New Year’s Baby – 1913

Don’t throw the past away
You might need it some rainy day

“Everything Old is New Again”, co-written by Peter Allen and Carole Bayer Sager

Happy 2020! Have you already had to cross out the “19” and correct it to “20” when writing the date? (I have caught myself doing this a few times already). Curiously enough, just as we move into a new year ‘for real’, I find that I’ve displayed all my album pictures from 1912 and can move into a new year in the album: 1913.

New Year’s Day 1913 was especially important because my paternal grandmother, Marjorie E. Dunning, was born. 1/1/13. I haven’t confirmed it but I’m pretty sure her middle initial stands for Eleanor, her mother’s name.

Besides being the coldest of the month in the Northern Hemisphere, January always comes with a special sort of malaise. You’ve spent too much on the holidays and now find you need to replace the furnace (anyone?) You’ve had a mediocre year-end review and are yet enhanced to further enhance the value proposition in 2020 (show of hands?)

When I think of January, I can’t help thinking of the vulgar refrain “same sh__, different day” except it’s “same sh__, different year.” And yet. There are those among us who embrace this month with the opposite attitude. Calmness, cheer, pleasure, well-being…resolutions are made and gyms fill up.

I wonder if the fact that my grandmother was born in January changed the conception of that month forever in her mind, and in Eleanor’s. Maybe it felt natural for them to view January as a hopeful beginning. Thinking about the new year and these baby pictures of my grandmother, the phrase that came to me was “everything old is new again.”

Blurry baby Marjorie with mom (Eleanor) and sister (Clara): 1913

Everything old is new again. One interpretation could be the marketing one, where styles are rehashed after a period (high-waisted jeans, for example?) In fact, the cover of the Pottery Barn magazine this month features a ‘Round Milk Glass’ chandelier which I immediately recognized as similar to the gasolier from my earlier post.

Inspired by a European antique, the Callahan Collection has a sleek sensibility and statement-making style that echoes the original.

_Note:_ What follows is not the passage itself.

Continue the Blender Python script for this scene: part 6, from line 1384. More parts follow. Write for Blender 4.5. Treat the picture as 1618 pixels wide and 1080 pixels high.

The other way to think of the phrase is to look at the same thing but with a change of perspective. Everything old is new again. I knew my grandmother as an old woman but here she is as a baby. The photo is from 1913 but it’s new to the mind of every single person who sees it.

The trick of January, I think, is figuring out how to look at the same things in a new way so that the impression you’re left with is one of possibility and opportunity rather than the “same sh__”. Or as an actress I read about in the NYT yesterday put so nicely, “…to look at the future not as a daunting bleak abyss of hell, but an exciting adventure”.

One new perspective I get seeing these pictures of my infant grandmother – baby Marjorie – is that maybe the utilitarian part of her was there even before she became aware of her surroundings. She’s bundled up and stuck in what looks like a wooden box because…I suppose…it was a practical way to keep her upright.

Then again, she was born a Capricorn and I can confirm that she exhibited a number of Capricorn-like traits. Clear-eyed, down-to-earth, a hard worker, practical, disciplined, stoic. She loved gardening and reading (both things that Capricorns are prone to doing). I know astrology isn’t everyone’s cup of tea, but I always find it fascinating.

The other gigantic happening on my grandmother’s birthday was the beginning of the Parcel Post (of the U.S. Postal Service). On January 1, 1913, food, dry goods, drugs and other commodities began to be delivered. This was an especially big development for the country’s rural residents (54% of the U.S. population in 1910).

To think that today I get itchy trying to wait two whole days for my new furnace’s filters to be delivered.

I look forward to sharing more 1913 pictures with you this year and hope you are starting 2020 on a positive note!